If `x = ( 4 lambda)/( 1+ lambda^(2)) ` and `y = ( 2 - 2 lambda^(2))/( 1+ lambda^(2))`, where `lambda` is a real parameter then `Z = x^(2) - xy + y^(2)` lies between

To solve the problem, we need to find the range of the expression \( Z = x^2 - xy + y^2 \) given the definitions of \( x \) and \( y \) in terms of the parameter \( \lambda \). ### Step 1: Substitute \( \lambda \) with \( \tan(\alpha) \) Given: \[ x = \frac{4\lambda}{1 + \lambda^2}, \quad y = \frac{2 - 2\lambda^2}{1 + \lambda^2} \] Let \( \lambda = \tan(\alpha) \).

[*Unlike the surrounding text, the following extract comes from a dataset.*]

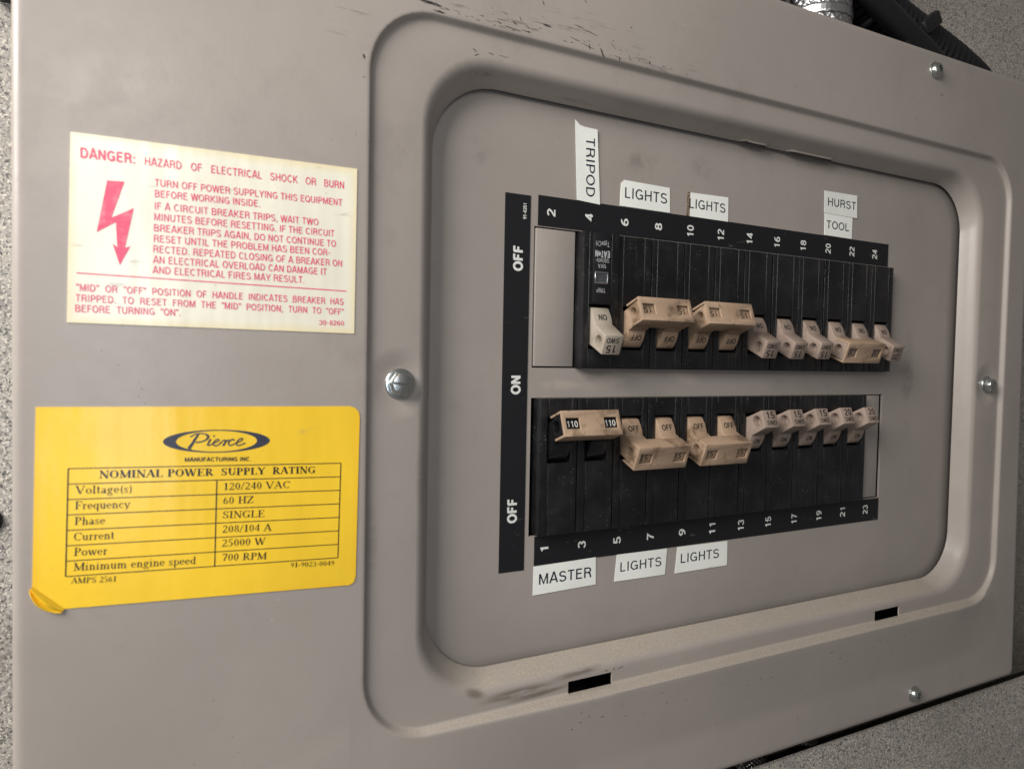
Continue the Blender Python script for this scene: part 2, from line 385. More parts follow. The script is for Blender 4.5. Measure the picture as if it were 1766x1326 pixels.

Then: \[ x = \frac{4\tan(\alpha)}{1 + \tan^2(\alpha)} = 4\sin(\alpha)\cos(\alpha) = 2\sin(2\alpha) \] \[ y = \frac{2 - 2\tan^2(\alpha)}{1 + \tan^2(\alpha)} = 2\frac{1 - \tan^2(\alpha)}{1 + \tan^2(\alpha)} = 2\cos(2\alpha) \] ### Step 2: Substitute \( x \) and \( y \) into \( Z \) Now we substitute \( x \) and \( y \) into the expression for \( Z \): \[ Z = (2\sin(2\alpha))^2 - (2\sin(2\alpha))(2\cos(2\alpha)) + (2\cos(2\alpha))^2 \] \[ Z = 4\sin^2(2\alpha) - 4\sin(2\alpha)\cos(2\alpha) + 4\cos^2(2\alpha) \] ### Step 3: Factor out the common term Factoring out the 4 from the expression: \[ Z = 4(\sin^2(2\alpha) - \sin(2\alpha)\cos(2\alpha) + \cos^2(2\alpha)) \] ### Step 4: Simplify the expression inside the parentheses Using the identity \( \sin^2(2\alpha) + \cos^2(2\alpha) = 1 \): \[ Z = 4(1 - \sin(2\alpha)\cos(2\alpha)) \] ### Step 5: Use the double angle identity Recall that \( \sin(2\alpha)\cos(2\alpha) = \frac{1}{2}\sin(4\alpha) \): \[ Z = 4\left(1 - \frac{1}{2}\sin(4\alpha)\right) = 4 - 2\sin(4\alpha) \] ### Step 6: Determine the range of \( Z \) The function \( \sin(4\alpha) \) varies between -1 and 1. Therefore: \[ -2 \leq -2\sin(4\alpha) \leq 2 \] Adding 4 to all parts of the inequality: \[ 4 - 2 \leq Z \leq 4 + 2 \] \[ 2 \leq Z \leq 6 \] ### Conclusion Thus, the value of \( Z \) lies in the interval \([2, 6]\).